The University of Manchester is one of sixteen UK institutions in the global top 100.

Manchester University has returned to a top 30 spot in the annual QS World University Rankings for the first time since 2011.

The university has climbed three places from 33 in 2013 to 30 in 2014, having dropped a place last year from 32 in 2012. 2011 was the last year the university was awarded a top 30 spot, reaching number 29 in the world. The universities highest placing came in 2009, peaking at number 26. The University of Manchester was scored a perfect 100 for employer reputation and 99.4 for academic reputation.

The Massachusetts Institute of Technology remained top of the global university league, whilst English institutions claimed four of the top six spots. In total there were sixteen British universities in the world top 100, six of which placed in the top 20. The results place Manchester as the eighth best university in Britain:

University of Cambridge (=2), Imperial College London (=2), University of Oxford (=5), University College London (=5), King’s College London (16), University of Edinburgh (=17), University of Bristol (29), University of Manchester (30), University of Glasgow (=55), University of Warwick (61), University of Birmingham (64), University of Sheffield (69), London School of Economics and Political Science (71), University of Nottingham (77), University of St Andrews (88), Durham University (92).

The results were the UK’s best ever position in the QS World University Rankings, which measure research quality, graduate employment, staff-to-student ratios, teaching standards and the number of international students. Following 100 years of cooperation, Manchester’s UMIST and Victoria universities combined in 2004 to form the UK’s largest single-site university.

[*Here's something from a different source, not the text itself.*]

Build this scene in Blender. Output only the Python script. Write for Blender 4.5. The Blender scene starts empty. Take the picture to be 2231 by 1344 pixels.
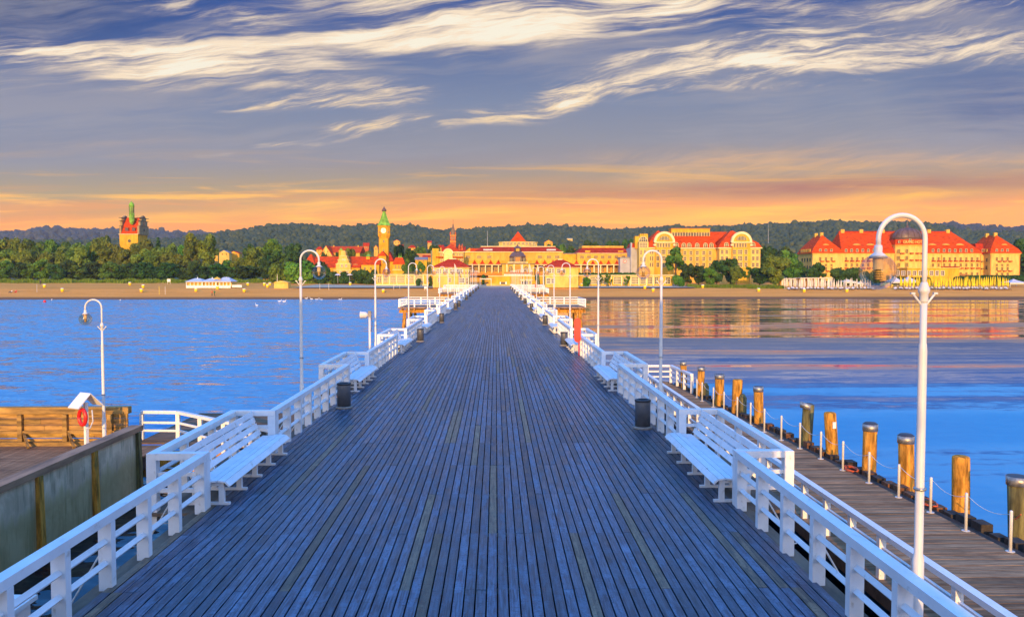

Discounting the Open University and the University of London, The University of Manchester has the largest student population in the UK with nearly 40,000 students.

The University of Manchester now boasts 25 Nobel prize winners, including Ernest Rutherford, Arthur Harden and graphene professors Andre Geim and Konstantin Novoselov.

The QS assessment of the University of Manchester, however, is not agreed across-the-board.

The Times Higher Education World University Rankings 2013-2014 placed Manchester at only number 58 in the world, behind Edinburgh (39), King’s College (38), London School of Economics and Political Science (32), University College London (21), Imperial College London (10), Cambridge (7) and Oxford (2).